August 12, 2016
By Carissa Anonymous
What is courage? It is not the absence of fear, as one might think. True courage is being terrified beyond belief, but stepping forward into the sun anyway. It is taking that leap of faith, despite everything in your body telling you that it’s not safe, to run back into the shadows. It is also trusting that some other way of living is more effective and happier than the way of living you are currently comfortable with/stuck in. Lastly, I believe courage is looking up from your tremendous daily trials in order to see the beauty and miracles all around. Even if it is just a glance upward, this beauty and these miracles are there whether we choose to acknowledge them or not. Courage is knowing the sun still shines on and having faith in this, despite the current thunder, lightning, rain, clouds and wind.

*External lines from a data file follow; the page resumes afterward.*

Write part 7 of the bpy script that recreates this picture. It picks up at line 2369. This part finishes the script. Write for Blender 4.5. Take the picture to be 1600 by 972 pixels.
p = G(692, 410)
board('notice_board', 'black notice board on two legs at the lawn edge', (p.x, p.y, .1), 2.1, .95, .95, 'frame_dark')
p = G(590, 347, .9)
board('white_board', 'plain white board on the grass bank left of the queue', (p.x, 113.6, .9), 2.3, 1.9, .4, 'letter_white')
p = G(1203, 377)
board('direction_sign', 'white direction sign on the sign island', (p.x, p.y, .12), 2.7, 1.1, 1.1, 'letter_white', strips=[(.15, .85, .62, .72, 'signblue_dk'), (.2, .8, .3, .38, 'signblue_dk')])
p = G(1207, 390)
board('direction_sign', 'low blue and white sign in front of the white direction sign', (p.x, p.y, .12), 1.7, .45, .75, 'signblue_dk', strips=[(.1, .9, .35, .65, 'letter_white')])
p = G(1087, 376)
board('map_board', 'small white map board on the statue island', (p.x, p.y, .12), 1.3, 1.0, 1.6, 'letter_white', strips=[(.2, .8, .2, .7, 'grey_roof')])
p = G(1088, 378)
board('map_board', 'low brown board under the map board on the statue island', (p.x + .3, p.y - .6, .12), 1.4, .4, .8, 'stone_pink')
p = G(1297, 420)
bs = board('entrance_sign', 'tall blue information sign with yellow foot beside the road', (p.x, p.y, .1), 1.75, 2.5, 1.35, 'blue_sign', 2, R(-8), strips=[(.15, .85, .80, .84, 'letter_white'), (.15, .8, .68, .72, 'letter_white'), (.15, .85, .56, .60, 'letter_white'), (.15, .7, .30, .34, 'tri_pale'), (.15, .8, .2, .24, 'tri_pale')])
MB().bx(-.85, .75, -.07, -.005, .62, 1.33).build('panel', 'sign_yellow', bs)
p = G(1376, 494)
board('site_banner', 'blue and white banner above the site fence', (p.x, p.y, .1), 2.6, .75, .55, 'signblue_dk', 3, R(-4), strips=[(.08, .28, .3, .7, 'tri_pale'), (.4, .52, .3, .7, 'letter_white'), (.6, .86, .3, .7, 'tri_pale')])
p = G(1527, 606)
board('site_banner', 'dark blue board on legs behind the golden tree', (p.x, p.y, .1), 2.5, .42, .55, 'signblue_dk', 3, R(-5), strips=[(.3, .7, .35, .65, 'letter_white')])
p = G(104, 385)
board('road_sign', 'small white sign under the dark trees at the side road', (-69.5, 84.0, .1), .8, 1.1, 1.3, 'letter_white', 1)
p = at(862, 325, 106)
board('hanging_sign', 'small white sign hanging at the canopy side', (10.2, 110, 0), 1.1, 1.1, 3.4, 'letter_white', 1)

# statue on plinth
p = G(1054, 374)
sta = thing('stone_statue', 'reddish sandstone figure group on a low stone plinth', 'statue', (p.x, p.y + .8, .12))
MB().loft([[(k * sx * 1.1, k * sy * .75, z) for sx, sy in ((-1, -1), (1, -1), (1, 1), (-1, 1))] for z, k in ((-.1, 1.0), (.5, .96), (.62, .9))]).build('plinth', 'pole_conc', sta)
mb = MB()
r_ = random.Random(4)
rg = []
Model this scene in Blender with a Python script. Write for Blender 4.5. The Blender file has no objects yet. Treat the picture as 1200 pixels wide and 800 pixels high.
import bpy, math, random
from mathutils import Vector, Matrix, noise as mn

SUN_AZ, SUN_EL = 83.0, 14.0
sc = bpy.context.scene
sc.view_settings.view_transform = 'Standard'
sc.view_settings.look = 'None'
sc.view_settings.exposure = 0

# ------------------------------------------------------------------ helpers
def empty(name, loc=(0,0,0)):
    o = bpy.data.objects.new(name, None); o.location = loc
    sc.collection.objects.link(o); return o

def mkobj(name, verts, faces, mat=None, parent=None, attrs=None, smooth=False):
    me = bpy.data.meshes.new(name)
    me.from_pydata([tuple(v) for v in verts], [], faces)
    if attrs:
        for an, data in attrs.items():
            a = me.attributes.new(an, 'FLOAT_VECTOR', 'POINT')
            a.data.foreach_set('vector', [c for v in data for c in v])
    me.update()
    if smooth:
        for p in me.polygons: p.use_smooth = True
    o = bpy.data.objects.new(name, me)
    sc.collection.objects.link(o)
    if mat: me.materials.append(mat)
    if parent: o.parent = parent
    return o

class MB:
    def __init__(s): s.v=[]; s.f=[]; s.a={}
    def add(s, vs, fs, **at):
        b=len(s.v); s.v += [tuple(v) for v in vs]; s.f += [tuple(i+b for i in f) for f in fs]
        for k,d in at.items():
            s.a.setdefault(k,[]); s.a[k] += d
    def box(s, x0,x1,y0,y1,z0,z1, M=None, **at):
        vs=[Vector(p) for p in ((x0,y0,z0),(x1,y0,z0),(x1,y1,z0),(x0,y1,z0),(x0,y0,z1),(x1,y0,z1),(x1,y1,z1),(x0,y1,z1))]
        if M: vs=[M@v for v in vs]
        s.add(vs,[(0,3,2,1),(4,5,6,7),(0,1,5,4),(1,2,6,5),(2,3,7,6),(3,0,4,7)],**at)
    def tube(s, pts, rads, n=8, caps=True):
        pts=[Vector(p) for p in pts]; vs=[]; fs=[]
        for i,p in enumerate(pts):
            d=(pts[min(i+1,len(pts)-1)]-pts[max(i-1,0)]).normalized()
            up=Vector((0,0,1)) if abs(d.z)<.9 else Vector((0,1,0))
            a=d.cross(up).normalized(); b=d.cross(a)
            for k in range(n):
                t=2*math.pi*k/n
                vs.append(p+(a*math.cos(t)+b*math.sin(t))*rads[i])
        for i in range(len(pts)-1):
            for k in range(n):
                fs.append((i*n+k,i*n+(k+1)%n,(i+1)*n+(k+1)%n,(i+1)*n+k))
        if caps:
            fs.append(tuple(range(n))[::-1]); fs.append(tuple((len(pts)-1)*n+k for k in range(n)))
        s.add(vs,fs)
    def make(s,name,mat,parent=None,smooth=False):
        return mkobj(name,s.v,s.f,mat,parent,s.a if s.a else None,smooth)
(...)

Today, I choose to live with courage. I choose to not allow my PTSD to dictate my every move and reaction anymore. Am I terrified? Absolutely! Will I take that leap of faith that feels so wrong- the leap of faith into a possibly better way of life I have not been comfortable with this far- that could be full of love, acceptance and joy and mostly within myself. I believe it takes immense levels of courage for me to allow myself to continue feeling each day and to not slip back into that seemingly “safer” numb place. Because allowing myself to feel, while sometimes unpleasant, also allows me to feel an equally life-altering magnitude of joy, love and beauty from within myself and surrounding me. When I numb myself because of my PTSD, I don’t get to pick and choose the emotions I get to feel. Unfortunately, it is all or nothing, black or white. By letting the emotions flow and processing the less comfortable ones along the way, I make room for more positive emotions I am learning to enjoy. This is because I am no longer carrying the less comfortable emotions around with me stuffed into my backpack to deal with later. When I do this, I must work so hard to resist becoming overwhelmed with these stuffed emotions, that I have no room for even imagining what joy feels like.

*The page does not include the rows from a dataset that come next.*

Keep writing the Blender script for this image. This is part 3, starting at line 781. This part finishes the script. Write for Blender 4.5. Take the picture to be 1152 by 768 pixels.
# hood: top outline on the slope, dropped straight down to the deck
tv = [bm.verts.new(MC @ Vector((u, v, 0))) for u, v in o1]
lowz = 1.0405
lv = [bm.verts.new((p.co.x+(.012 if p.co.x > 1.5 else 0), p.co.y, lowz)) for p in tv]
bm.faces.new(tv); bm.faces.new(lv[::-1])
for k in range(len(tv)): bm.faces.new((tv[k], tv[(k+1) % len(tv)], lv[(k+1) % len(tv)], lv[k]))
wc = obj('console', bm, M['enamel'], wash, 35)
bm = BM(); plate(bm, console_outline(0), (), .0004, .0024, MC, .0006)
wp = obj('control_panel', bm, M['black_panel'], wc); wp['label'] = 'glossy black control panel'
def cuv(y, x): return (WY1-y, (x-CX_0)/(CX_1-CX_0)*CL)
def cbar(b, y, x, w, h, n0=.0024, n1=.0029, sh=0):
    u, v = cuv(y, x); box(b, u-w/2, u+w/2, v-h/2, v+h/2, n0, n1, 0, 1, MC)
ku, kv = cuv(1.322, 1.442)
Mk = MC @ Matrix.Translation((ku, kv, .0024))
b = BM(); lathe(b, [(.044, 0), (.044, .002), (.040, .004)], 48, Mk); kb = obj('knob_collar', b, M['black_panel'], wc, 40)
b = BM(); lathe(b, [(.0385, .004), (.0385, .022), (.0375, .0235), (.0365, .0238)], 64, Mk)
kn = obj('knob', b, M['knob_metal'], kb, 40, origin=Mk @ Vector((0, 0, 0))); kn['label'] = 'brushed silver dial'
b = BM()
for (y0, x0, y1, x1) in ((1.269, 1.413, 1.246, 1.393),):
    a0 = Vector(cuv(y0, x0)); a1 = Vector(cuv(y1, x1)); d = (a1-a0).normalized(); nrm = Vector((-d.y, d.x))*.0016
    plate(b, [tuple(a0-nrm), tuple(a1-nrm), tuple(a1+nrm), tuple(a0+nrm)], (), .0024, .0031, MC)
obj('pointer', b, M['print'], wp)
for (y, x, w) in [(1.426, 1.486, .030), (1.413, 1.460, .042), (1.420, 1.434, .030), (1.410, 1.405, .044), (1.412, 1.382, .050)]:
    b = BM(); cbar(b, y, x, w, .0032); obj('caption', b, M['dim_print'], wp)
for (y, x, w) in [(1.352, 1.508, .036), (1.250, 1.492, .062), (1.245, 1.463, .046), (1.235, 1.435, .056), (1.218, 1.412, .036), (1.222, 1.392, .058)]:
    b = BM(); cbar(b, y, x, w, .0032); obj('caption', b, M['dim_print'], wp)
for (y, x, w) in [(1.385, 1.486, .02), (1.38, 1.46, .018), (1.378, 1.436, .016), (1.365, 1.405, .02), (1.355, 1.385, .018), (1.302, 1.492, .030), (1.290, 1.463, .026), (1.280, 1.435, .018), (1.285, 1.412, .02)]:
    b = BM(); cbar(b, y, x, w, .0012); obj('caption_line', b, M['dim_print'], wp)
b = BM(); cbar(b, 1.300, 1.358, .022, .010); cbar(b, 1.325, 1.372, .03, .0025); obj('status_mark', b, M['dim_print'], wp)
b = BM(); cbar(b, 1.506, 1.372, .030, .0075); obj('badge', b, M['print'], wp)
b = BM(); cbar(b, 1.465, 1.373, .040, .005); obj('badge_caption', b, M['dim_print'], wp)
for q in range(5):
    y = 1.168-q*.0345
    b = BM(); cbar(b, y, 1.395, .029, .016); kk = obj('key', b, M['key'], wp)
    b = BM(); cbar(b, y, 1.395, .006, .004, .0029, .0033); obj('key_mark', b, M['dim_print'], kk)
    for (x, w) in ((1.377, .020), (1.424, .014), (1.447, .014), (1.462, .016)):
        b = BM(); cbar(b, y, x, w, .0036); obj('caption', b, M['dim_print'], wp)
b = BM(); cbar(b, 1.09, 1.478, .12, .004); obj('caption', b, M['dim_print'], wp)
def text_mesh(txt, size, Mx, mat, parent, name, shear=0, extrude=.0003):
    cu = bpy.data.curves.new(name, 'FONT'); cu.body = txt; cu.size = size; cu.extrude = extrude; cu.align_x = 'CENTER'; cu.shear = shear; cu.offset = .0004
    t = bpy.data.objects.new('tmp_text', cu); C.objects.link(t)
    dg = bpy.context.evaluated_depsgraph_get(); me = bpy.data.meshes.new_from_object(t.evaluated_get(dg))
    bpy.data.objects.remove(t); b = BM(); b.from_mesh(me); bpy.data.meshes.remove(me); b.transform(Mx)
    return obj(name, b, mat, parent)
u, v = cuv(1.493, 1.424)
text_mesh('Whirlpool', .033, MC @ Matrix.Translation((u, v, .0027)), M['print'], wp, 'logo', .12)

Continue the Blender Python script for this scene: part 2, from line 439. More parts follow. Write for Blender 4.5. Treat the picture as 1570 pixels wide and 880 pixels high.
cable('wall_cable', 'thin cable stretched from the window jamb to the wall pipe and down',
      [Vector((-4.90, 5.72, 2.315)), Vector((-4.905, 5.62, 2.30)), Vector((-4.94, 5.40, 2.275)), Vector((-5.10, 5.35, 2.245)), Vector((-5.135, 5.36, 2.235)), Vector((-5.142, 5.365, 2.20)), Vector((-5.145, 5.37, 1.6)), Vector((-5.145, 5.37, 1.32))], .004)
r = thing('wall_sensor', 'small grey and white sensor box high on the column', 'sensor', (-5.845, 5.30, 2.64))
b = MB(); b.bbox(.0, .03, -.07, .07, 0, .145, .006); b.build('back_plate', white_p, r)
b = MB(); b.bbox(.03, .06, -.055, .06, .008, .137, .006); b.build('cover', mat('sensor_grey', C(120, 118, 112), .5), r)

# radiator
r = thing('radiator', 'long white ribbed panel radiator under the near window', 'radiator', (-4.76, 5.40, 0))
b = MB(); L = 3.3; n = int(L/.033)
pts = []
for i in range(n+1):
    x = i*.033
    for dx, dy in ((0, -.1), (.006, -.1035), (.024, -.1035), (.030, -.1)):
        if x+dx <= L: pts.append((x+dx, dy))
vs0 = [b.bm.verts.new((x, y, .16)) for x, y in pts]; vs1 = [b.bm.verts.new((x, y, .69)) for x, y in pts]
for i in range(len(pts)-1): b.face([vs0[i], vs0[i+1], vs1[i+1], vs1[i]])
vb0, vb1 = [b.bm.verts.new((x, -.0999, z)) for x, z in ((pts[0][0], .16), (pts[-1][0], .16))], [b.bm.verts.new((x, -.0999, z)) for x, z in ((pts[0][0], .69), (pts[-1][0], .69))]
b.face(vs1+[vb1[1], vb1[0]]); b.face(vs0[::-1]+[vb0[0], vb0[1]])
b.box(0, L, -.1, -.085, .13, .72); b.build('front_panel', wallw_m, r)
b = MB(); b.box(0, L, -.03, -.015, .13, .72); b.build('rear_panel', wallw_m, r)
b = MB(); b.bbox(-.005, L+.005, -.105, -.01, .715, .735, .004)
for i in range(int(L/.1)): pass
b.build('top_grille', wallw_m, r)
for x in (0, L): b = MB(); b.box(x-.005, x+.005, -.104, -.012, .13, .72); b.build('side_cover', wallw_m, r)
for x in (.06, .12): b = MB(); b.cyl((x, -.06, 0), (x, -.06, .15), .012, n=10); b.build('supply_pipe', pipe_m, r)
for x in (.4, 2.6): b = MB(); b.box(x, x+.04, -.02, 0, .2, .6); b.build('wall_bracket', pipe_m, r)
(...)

So today, I choose to look up and acknowledge the fact that beauty and miracles exist all around me. I choose to become a part of this beauty and these miracles rather than going on with my head averted to the ground, thinking miracles and beauty are only for those people who deserve them, not me. And maybe I have had my fair share of the thunder, lightning, rain, clouds and wind in my life. But does this mean the sun is no longer shining behind those clouds? Nope. The sun shines in, no matter our current position or perspective. The sun has true courage.
Today, I choose courage. I have faith that the clouds are passing. I have the strength to lift my head, even if just for a moment each day to start. I do this because I know that my true courage and power lies in my choice- not in what happened to me- but in how I choose to respond. Will I allow some horrible events to be a lifelong curse of living them over and over again? Or, will it be a lesson, motivation, to teach me ways to have more compassion for others and myself? I choose compassion. I now take my hand and point out the sun peeking through the clouds to myself.
Most importantly, I choose to choose. No more drifting through life allowing my choices to be made for me because of my fears and frozen stance. Today, I choose courage.